▶ **Dataset excerpt**:
— Start —
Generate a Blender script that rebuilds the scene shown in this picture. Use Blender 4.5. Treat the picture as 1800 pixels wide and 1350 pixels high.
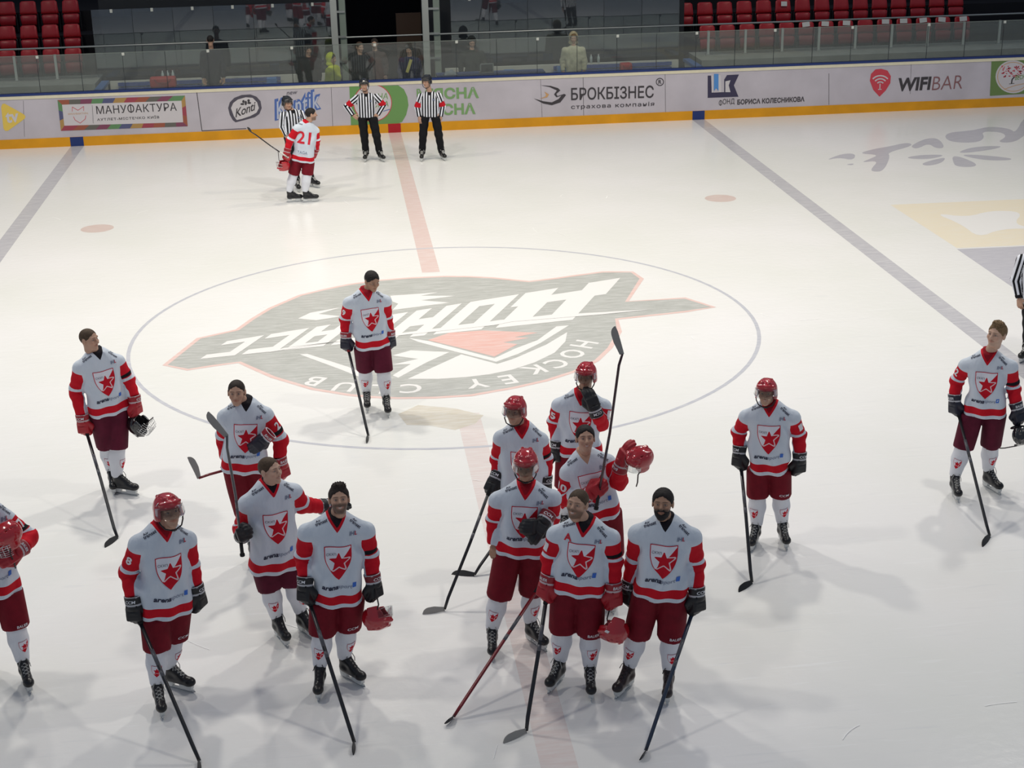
import bpy, bmesh, math, random
import numpy as np
from mathutils import Vector, Matrix
from mathutils.bvhtree import BVHTree
from mathutils.geometry import tessellate_polygon

for _o in list(bpy.data.objects):
    bpy.data.objects.remove(_o, do_unlink=True)
SC = bpy.context.scene
COL = SC.collection
random.seed(7)
R3 = np.random.RandomState(11)

# ------------------------------------------------------------------ camera
CAM = np.array([-1.44749864, -20.9613548, 6.90492220])
YAW, PIT, ROL, FPX = 0.113993972, 0.354964065, -0.0208974377, 2670.95058
BX, BY = 7.38, 15.126                     # blue line x, board face y
_f = np.array([math.sin(YAW)*math.cos(PIT), math.cos(YAW)*math.cos(PIT), -math.sin(PIT)])
_r = np.array([math.cos(YAW), -math.sin(YAW), 0.0])
_u = np.cross(_r, _f)
CR = _r*math.cos(ROL)+_u*math.sin(ROL)
CU = -_r*math.sin(ROL)+_u*math.cos(ROL)
CF = _f
cd = bpy.data.cameras.new('camera')
cam = bpy.data.objects.new('camera', cd)
COL.objects.link(cam)
cd.sensor_width = 36.0
cd.lens = FPX*36.0/1800.0
cd.clip_end = 300
cam.matrix_world = Matrix(((CR[0], CU[0], -CF[0], CAM[0]), (CR[1], CU[1], -CF[1], CAM[1]), (CR[2], CU[2], -CF[2], CAM[2]), (0, 0, 0, 1)))
SC.camera = cam

# ------------------------------------------------------------------ light
SC.view_settings.view_transform = 'Standard'
SC.view_settings.look = 'None'
SC.view_settings.gamma = 1.0
SC.view_settings.use_curve_mapping = False
SC.view_settings.exposure = 0.0
w = bpy.data.worlds.new('arena_air')
SC.world = w
w.use_nodes = True
w.node_tree.nodes['Background'].inputs[0].default_value = (0.62, 0.72, 0.9, 1)
w.node_tree.nodes['Background'].inputs[1].default_value = 0.30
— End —
▶ **Work to complete**: Locate all lines in the listing above with the word "scene". Copy them.

▶ **Final result**:
Generate a Blender script that rebuilds the scene shown in this picture. Use Blender 4.5. Treat the picture as 1800 pixels wide and 1350 pixels high.
SC = bpy.context.scene